Give back only the lines in the records below from the one with "Write part 2" to the one with "skirting('baseboard_back', 'beige tile", both inclusive, word for word.

(Scripts that build scenes)
__________________________________________________

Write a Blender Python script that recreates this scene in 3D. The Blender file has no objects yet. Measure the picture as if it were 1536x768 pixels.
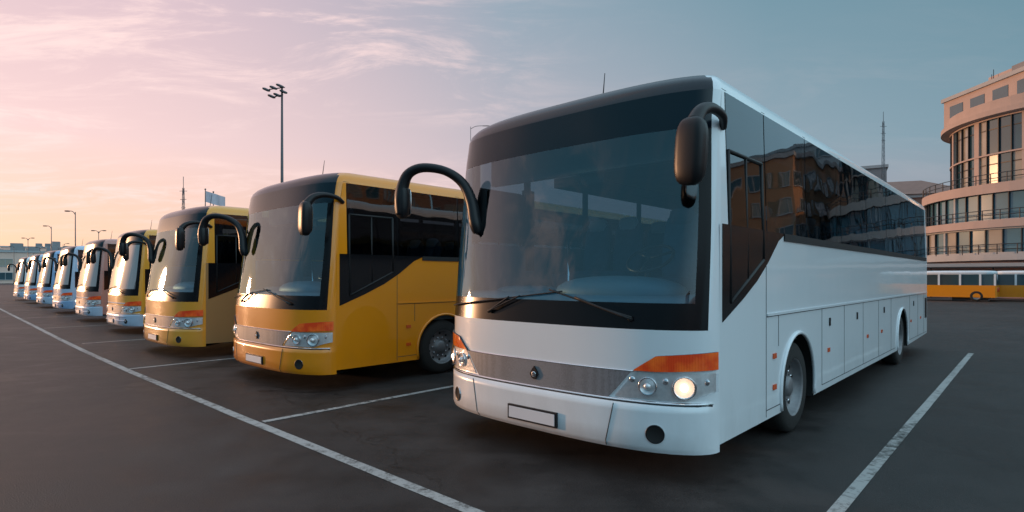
import bpy, math, random
from mathutils import Vector, Matrix
random.seed(7)
S=bpy.context.scene
S.view_settings.view_transform='Standard'; S.view_settings.look='None'; S.view_settings.exposure=0
# ------------------------------------------------------------------ materials
def N(nt,t,**k):
    n=nt.nodes.new(t)
    for a,b in k.items(): setattr(n,a,b)
    return n
def newmat(name):
    m=bpy.data.materials.new(name); m.use_nodes=True
    nt=m.node_tree; nt.nodes.clear()
    o=nt.nodes.new('ShaderNodeOutputMaterial')
    return m,nt,o
def c4(c): return (c[0],c[1],c[2],1)
def pmat(name,col,rough=.5,metal=0,coat=0,var=.12,scale=3.,emis=None,estr=0,bump=0,bscale=40,spec=.5):
    m,nt,o=newmat(name)
    p=nt.nodes.new('ShaderNodeBsdfPrincipled')
    tc=nt.nodes.new('ShaderNodeTexCoord')
    nz=N(nt,'ShaderNodeTexNoise'); nz.inputs['Scale'].default_value=scale; nz.inputs['Detail'].default_value=4
    nt.links.new(tc.outputs['Object'],nz.inputs['Vector'])
    mx=N(nt,'ShaderNodeMix',data_type='RGBA')
    mx.inputs[6].default_value=c4([x*(1-var) for x in col]); mx.inputs[7].default_value=c4([min(1,x*(1+var)) for x in col])
    nt.links.new(nz.outputs['Fac'],mx.inputs[0]); nt.links.new(mx.outputs[2],p.inputs['Base Color'])
    p.inputs['Roughness'].default_value=rough; p.inputs['Metallic'].default_value=metal
    p.inputs['Coat Weight'].default_value=coat; p.inputs['Coat Roughness'].default_value=.06
    p.inputs['Specular IOR Level'].default_value=spec
    if emis: p.inputs['Emission Color'].default_value=c4(emis); p.inputs['Emission Strength'].default_value=estr
    if bump:
        b=N(nt,'ShaderNodeBump'); b.inputs['Strength'].default_value=bump; b.inputs['Distance'].default_value=.02
        n2=N(nt,'ShaderNodeTexNoise'); n2.inputs['Scale'].default_value=bscale; n2.inputs['Detail'].default_value=3
        nt.links.new(tc.outputs['Object'],n2.inputs['Vector']); nt.links.new(n2.outputs['Fac'],b.inputs['Height']); nt.links.new(b.outputs['Normal'],p.inputs['Normal'])
    nt.links.new(p.outputs[0],o.inputs[0])
    return m
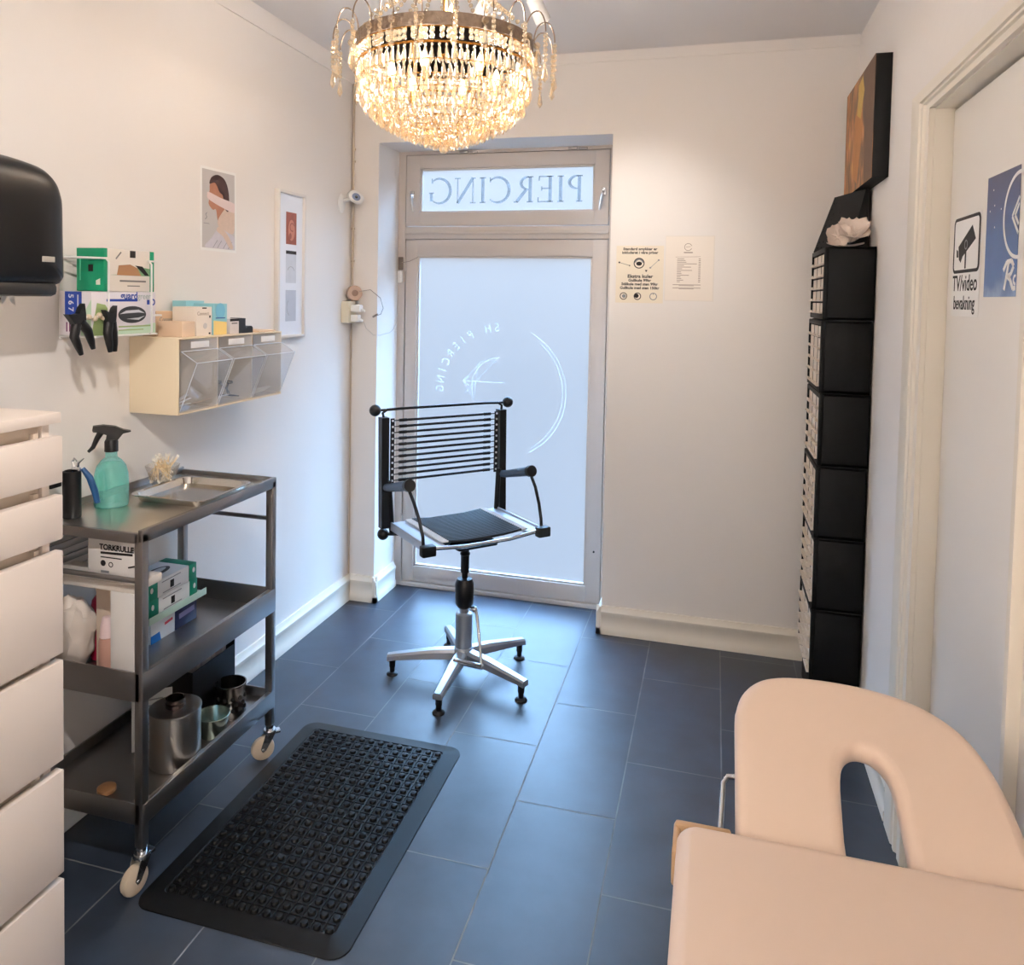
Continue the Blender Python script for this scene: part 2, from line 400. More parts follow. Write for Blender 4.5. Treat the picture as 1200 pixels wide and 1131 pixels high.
# ------------------------------------------------------------------ glazed entry door and transom window
d1 = thing('door_1', 'glazed entrance door with frosted pane in a grey painted frame', None, (0.7, ND, 0), kind='structure')
fr = MB()
fr.box(NX0, 0.182, ND, ND + 0.07, 0, NZ).box(1.243, NX1, ND, ND + 0.07, 0, NZ)
fr.box(0.182, 1.243, ND, ND + 0.07, 1.828, 1.892, 0.003).box(0.182, 1.243, ND, ND + 0.07, 2.262, NZ)
fr.box(0.182, 1.243, ND - 0.006, ND + 0.07, 0, 0.022, 0.003)
fr.box(0.182, 1.243, ND - 0.012, ND + 0.01, 1.852, 1.868, 0.004)
part('frame', fr, frame_m, d1, True)
def sash(x0, x1, z0, z1, gx0, gx1, gz0, gz1, y):
    m = MB()
    m.box(x0, gx0, y, y + 0.045, z0, z1, 0.003).box(gx1, x1, y, y + 0.045, z0, z1, 0.003)
    m.box(gx0 - 0.002, gx1 + 0.002, y + 0.0005, y + 0.045, z0, gz0, 0.002).box(gx0 - 0.002, gx1 + 0.002, y + 0.0005, y + 0.045, gz1, z1, 0.002)
    b = 0.010     # glazing bead
    m.box(gx0, gx0 + b, y + 0.008, y + 0.03, gz0, gz1, 0.002).box(gx1 - b, gx1, y + 0.008, y + 0.03, gz0, gz1, 0.002)
    m.box(gx0, gx1, y + 0.008, y + 0.03, gz0, gz0 + b, 0.002).box(gx0, gx1, y + 0.008, y + 0.03, gz1 - b, gz1, 0.002)
    return m
def film_pane(x0, x1, y0, y1, z0, z1):
    vs = [(x, y, z) for x in (x0, x1) for y in (y0, y1) for z in (z0, z1)]
    return MB().add(vs, [(0, 4, 5, 1)], 0, None, False).add(vs, [(2, 3, 7, 6), (0, 1, 3, 2), (4, 6, 7, 5), (1, 5, 7, 3), (0, 2, 6, 4)], 1, None, False)
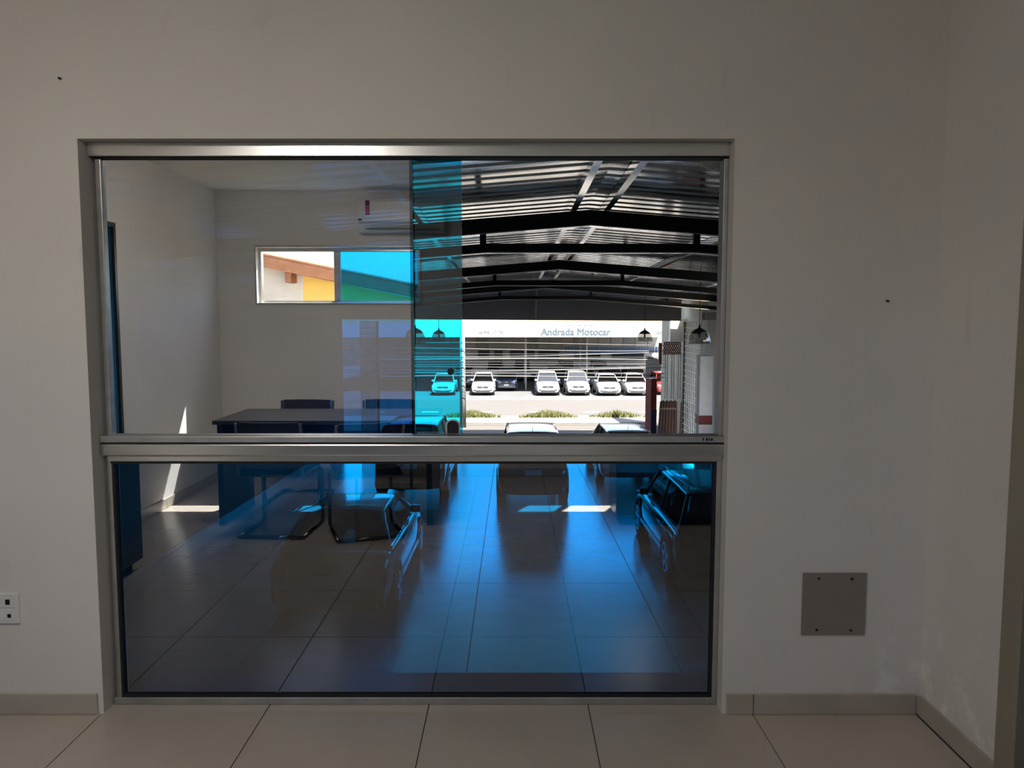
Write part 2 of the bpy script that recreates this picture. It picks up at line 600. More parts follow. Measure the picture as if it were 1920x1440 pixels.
SK = 0.078
gx = .0015
fr = []
for a, b_ in ((XL, -2.113), (-2.113, -1.522)):
    fr.append((a + gx, b_ - gx, D - .011, D - .0005, .001, SK))
for a, b_ in ((0.787, 0.887), (0.887, 1.482)):
    fr.append((a + gx, b_ - gx, D - .011, D - .0005, .001, SK))
skirting('baseboard_front', 'beige tile skirting along the window wall', fr)
rr = []
y = D - .014
while y > RD1 + .07:
    y2 = max(y - .6, RD1 + .062)
    rr.append((XR - .011, XR - .0005, y2 + gx, y - gx, .001, SK))
    y = y2
y = RD0 - .062
while y > YB + .02:
    y2 = max(y - .6, YB)
    rr.append((XR - .011, XR - .0005, y2 + gx, y - gx, .001, SK))
    y = y2
skirting('baseboard_right', 'beige tile skirting along the right-hand wall', rr)
ll = []
for a, b_ in ((YB, LD0), (LD1, D - .012)):
    y = b_
    while y > a + .02:
        y2 = max(y - .6, a)
        ll.append((XL + .0005, XL + .011, y2 + gx, y - gx, .001, SK))
        y = y2
skirting('baseboard_left', 'beige tile skirting along the reflected left wall', ll)
bb = []
x = XL + .012
while x < XR - .03:
    x2 = min(x + .6, XR - .012)
    bb.append((x + gx, x2 - gx, YB + .0005, YB + .011, .001, SK))
    x = x2
skirting('baseboard_back', 'beige tile skirting along the reflected back wall', bb)

# ------------------------------------------------------------------ the big aluminium window
win = empty('window_1', (0, 2.79, 0), label='large aluminium sliding window with blue reflective glass above and below a wide rail',
            cat='window', kind='structure')
F0 = 0.0            # frame face (local y), world 2.79
# top rail: box with a shallow lip
tr = MB()
tr.box(OX0 + .003, OX1 + .004, -.018, .06, 2.024, 2.071)
tr.box(OX0 + .003, OX1 + .004, -.012, .06, 2.071, OZ + .002)
tr.build('top_rail', M['alu'], win, bevel=.002)
MB().box(OX0, OX0 + .012, -.014, .06, 2.024, OZ).build('end_cap', M['alu2'], win, bevel=.002)
MB().box(OX0 + .012, OX1, -.004, .05, 2.0205, 2.0238).build('gasket', M['gasket'], win)
# middle rail: upper track, main face, lower lip
mr_ = MB()
mr_.box(OX0 + .004, OX1 + .004, -.020, .055, 1.000, 1.024)
mr_.build('sliding_track', M['alu2'], win, bevel=.0025)
MB().box(OX0 + .006, OX1, -.024, .05, .9965, 1.000).build('gasket', M['gasket'], win)
MB().box(OX0 + .004, OX1 + .004, -.022, .055, .951, .9965).build('middle_rail', M['alu'], win, bevel=.006)
MB().box(OX0 + .022, OX1 - .002, -.012, .05, .929, .951).build('lower_lip', M['alu'], win, bevel=.003)
MB().box(OX0 + .03, OX1 - .02, -.004, .03, .920, .929).build('gasket', M['gasket'], win)
# bottom rail
MB().box(OX0 + .004, OX1, -.006, .05, .0005, .028).build('bottom_rail', M['alu2'], win, bevel=.003)
MB().box(OX0 + .03, OX1 - .022, -.003, .03, .028, .0345).build('gasket', M['gasket'], win)
# side jambs
MB().box(OX0 + .018, OX0 + .038, .002, .055, 1.024, 2.018).build('side_jamb', M['alu'], win, bevel=.002)
MB().box(OX1 - .018, OX1 - .001, -.006, .055, 1.024, 2.018).build('side_jamb', M['alu2'], win, bevel=.002)
MB().box(OX0 + .016, OX0 + .034, -.004, .05, .028, .929).build('side_jamb', M['alu'], win, bevel=.002)
MB().box(OX1 - .020, OX1 - .001, -.006, .05, .028, .929).build('side_jamb', M['alu2'], win, bevel=.002)
for xa in (OX0 + .034, OX1 - .028):
    MB().box(xa, xa + .008, -.002, .03, .028, .925).build('gasket', M['gasket'], win)


def pane(name, x0, x1, z0, z1, y, t, filmmat, parent, edge=None):
    b = MB()
    b.quad((x0, y, z0), (x1, y, z0), (x1, y, z1), (x0, y, z1), 0)
    b.quad((x0, y + t, z1), (x1, y + t, z1), (x1, y + t, z0), (x0, y + t, z0), 1)
    b.quad((x0, y, z0), (x0, y, z1), (x0, y + t, z1), (x0, y + t, z0), 2)
    b.quad((x1, y, z1), (x1, y, z0), (x1, y + t, z0), (x1, y + t, z1), 2)
    b.quad((x0, y, z1), (x1, y, z1), (x1, y + t, z1), (x0, y + t, z1), 2)
    b.quad((x0, y, z0), (x0, y + t, z0), (x1, y + t, z0), (x1, y, z0), 2)
    return b.build(name, [filmmat, M['clear'], edge or M['glass_edge']], parent)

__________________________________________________

* Answer in full
Write part 2 of the bpy script that recreates this picture. It picks up at line 600. More parts follow. Measure the picture as if it were 1920x1440 pixels.
SK = 0.078
gx = .0015
fr = []
for a, b_ in ((XL, -2.113), (-2.113, -1.522)):
    fr.append((a + gx, b_ - gx, D - .011, D - .0005, .001, SK))
for a, b_ in ((0.787, 0.887), (0.887, 1.482)):
    fr.append((a + gx, b_ - gx, D - .011, D - .0005, .001, SK))
skirting('baseboard_front', 'beige tile skirting along the window wall', fr)
rr = []
y = D - .014
while y > RD1 + .07:
    y2 = max(y - .6, RD1 + .062)
    rr.append((XR - .011, XR - .0005, y2 + gx, y - gx, .001, SK))
    y = y2
y = RD0 - .062
while y > YB + .02:
    y2 = max(y - .6, YB)
    rr.append((XR - .011, XR - .0005, y2 + gx, y - gx, .001, SK))
    y = y2
skirting('baseboard_right', 'beige tile skirting along the right-hand wall', rr)
ll = []
for a, b_ in ((YB, LD0), (LD1, D - .012)):
    y = b_
    while y > a + .02:
        y2 = max(y - .6, a)
        ll.append((XL + .0005, XL + .011, y2 + gx, y - gx, .001, SK))
        y = y2
skirting('baseboard_left', 'beige tile skirting along the reflected left wall', ll)
bb = []
x = XL + .012
while x < XR - .03:
    x2 = min(x + .6, XR - .012)
    bb.append((x + gx, x2 - gx, YB + .0005, YB + .011, .001, SK))
    x = x2
skirting('baseboard_back', 'beige tile skirting along the reflected back wall', bb)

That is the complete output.